Big-hitting Vandeweghe turfs out Wozniacki

LONDON (Reuters) - Coco Vandeweghe said she was feeling more focused on her game with new coach Pat Cash after producing a relentless display of big-hitting to dump fifth seed Caroline Wozniacki out of Wimbledon on Monday.

Wozniacki turfed out by big-hitting Vandeweghe

(Reuters)





The American, seeded 24, won the last-16 match 7-6(4) 6-4 to advance to the quarter-finals. She was more aggressive and took more risks than Wozniacki, and her strategy paid off - she fired 38 winners across the net compared with her opponent's 16.

She credited her increased focus on court to her coaching partnership with former Wimbledon champion Cash, who she hired in the run-up to the tournament.

"He's kept the same kind of mantra through the start of us working together ... of focusing - it's kind of the demand he has," Vandeweghe said of the Australian, adding that he had spent Sunday night celebrating the 30th anniversary of his 1987 victory at the championships.

"I'm going to do everything in my power to give what he's asking."

By reaching the quarter-finals, 25-year-old Vandeweghe has matched her best performance at the All England Club. She will be the favourite against 87th-ranked Magdalena Rybarikova, even though the Slovak beat her at the French Open in May.

Against Wozniacki on Monday, there was little between the two players in the first set, which Vandeweghe edged in the tiebreak.
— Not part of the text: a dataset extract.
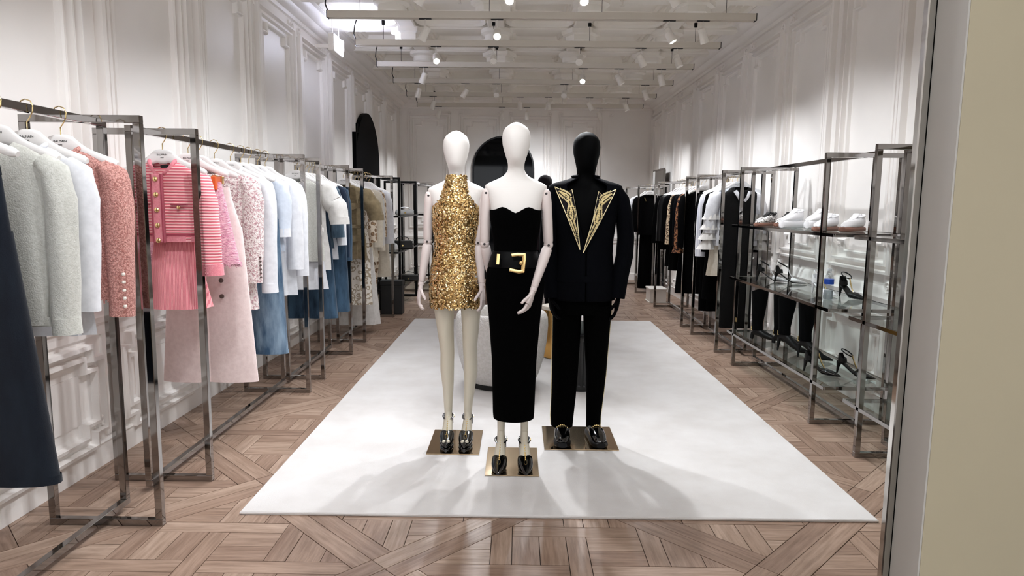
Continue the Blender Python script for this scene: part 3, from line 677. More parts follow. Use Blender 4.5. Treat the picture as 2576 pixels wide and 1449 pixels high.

She closed out the match with a break at the end of the second set, forcing an error from her Danish opponent with a ferocious crosscourt forehand.

Wozniacki, who had beaten Vandeweghe in their two previous encounters, said she had nothing to prove to the outside world.

"I don't play tennis for anyone else, I play for myself. I love being out there. I'm not there to prove anything to anyone except for myself," said the 26-year-old, who has finished two seasons as world number one - 2010 and 2011 - but has never won a grand slam.

"It was a tough match, it was close. Maybe if I'd gotten that first set tiebreaker, maybe it would have been different."